The Harbor service provisions ports to user applications. The standard router in Stackato is designed for HTTP(S) traffic only, if user applications require other protocols, consider setting up Harbor.

Information on using the Harbor port service with deployed applications is in the Port Service (Harbor) documentation.

Architecture

A Harbor node is designed to sit on the edge of the cluster network (i.e. with a publicly routable network interface) in a similar fashion to the router component. This allows it to effectively proxy external and internal traffic from your app to the outside world and vice versa.

Unlike the router component which normally only requires 80/HTTP and 443/HTTPS ports to be externally visible, a Harbor node will automatically provision ports from a pre-configured range.

The harbor node learns about new routes for each provisioned service from the DEAs. When an application instance bound to a Harbor service on a DEA is terminated (stopped, failed, or scaled down), Harbor will also drop that instance from its list of backends available for the externally facing port.

Requirements & Setup

A Stackato VM can be configured as a Harbor node in the same way as other data service roles. For example:

$ kato node attach -e harbor CORE_IP

The node must be routable both externally by connecting clients, and the internal DEA nodes must be contactable by the Harbor node. You must also make allowances for any firewall rules so that the provisioned port range used by Harbor is open to the external network.

The default range for these ports is '35000 - 40000', however you can view the current port range on the Harbor node by entering:

$ kato config get harbor_node port_range

For each new service provisioned, Harbor will chose a random unassigned port from this range. This range can be set in the Management Console's Settings section, or by using the kato config set ... command.

A Harbor node can run standalone, or on the same node as your router. This may be the preferred option if wish to use the same DNS name for Harbor and Router services. Otherwise, create new DNS entry for the harbor node, so that consumers of the port do not have to address it by its external IP.

If you are setting a different IP / DNS name for this port you should update the node config so that it provides these external connection details to the users service credentials.

To set the externally routable hostname:

$ kato config set harbor_node hostname_external ext-services.example.com

To set the externally routable IP:

$ kato config set harbor_node host_external 192.0.43.10

Troubleshooting

If you have problems with the Harbor service, first check the status via 'kato status'.

The Harbor service can be safely restarted; any ports and routes provisioned are automatically added and the backends are re-validated on startup:

$ kato restart harbor

Check the log files for errors and warnings.

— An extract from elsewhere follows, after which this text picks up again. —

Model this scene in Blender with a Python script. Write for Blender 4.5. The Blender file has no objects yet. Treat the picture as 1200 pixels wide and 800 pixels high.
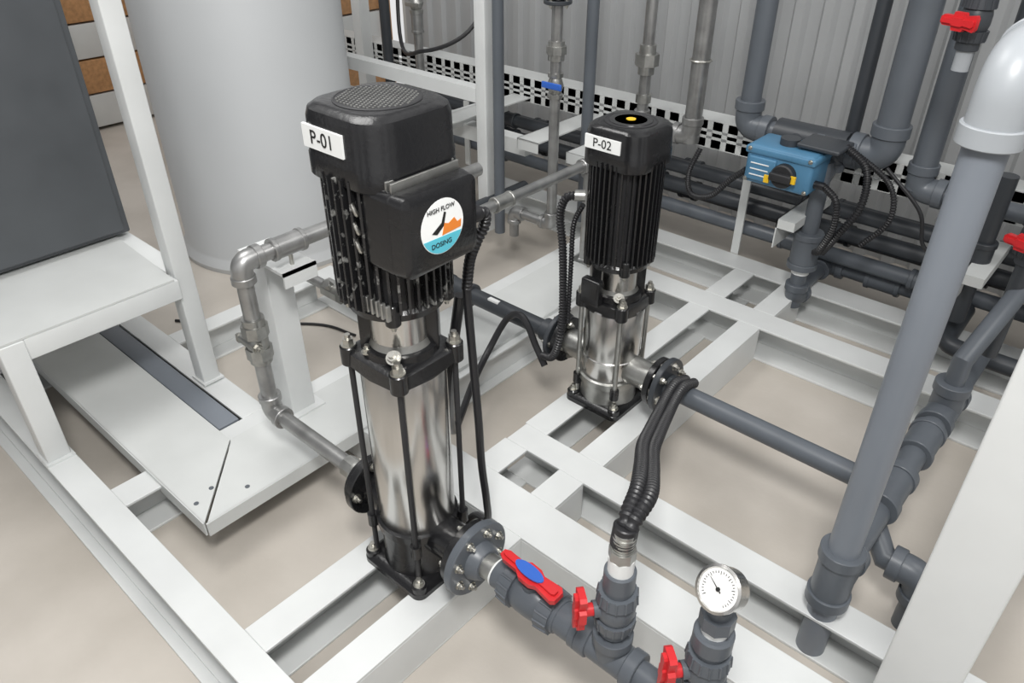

Four Harbor log files can be found in the /s/logs/ directory:

* harbor_gateway.log
* harbor_node.log
* harbor_proxy_connector.log
* harbor_redis.log

No Stackato processes should conflict with the default Harbor port range. However, in systems with additional custom processes running, other processes may assume control of a port within Harbor's port range. This condition which will show up in harbor_proxy_connector.log.

You can avoid these conflicts by setting the Harbor port range to avoid conflicting processes. To resolve an accidental conflict, change the port used by the conflicting application and restart. Any user application using the port in conflict should be restarted to force Harbor to re-listen on that port.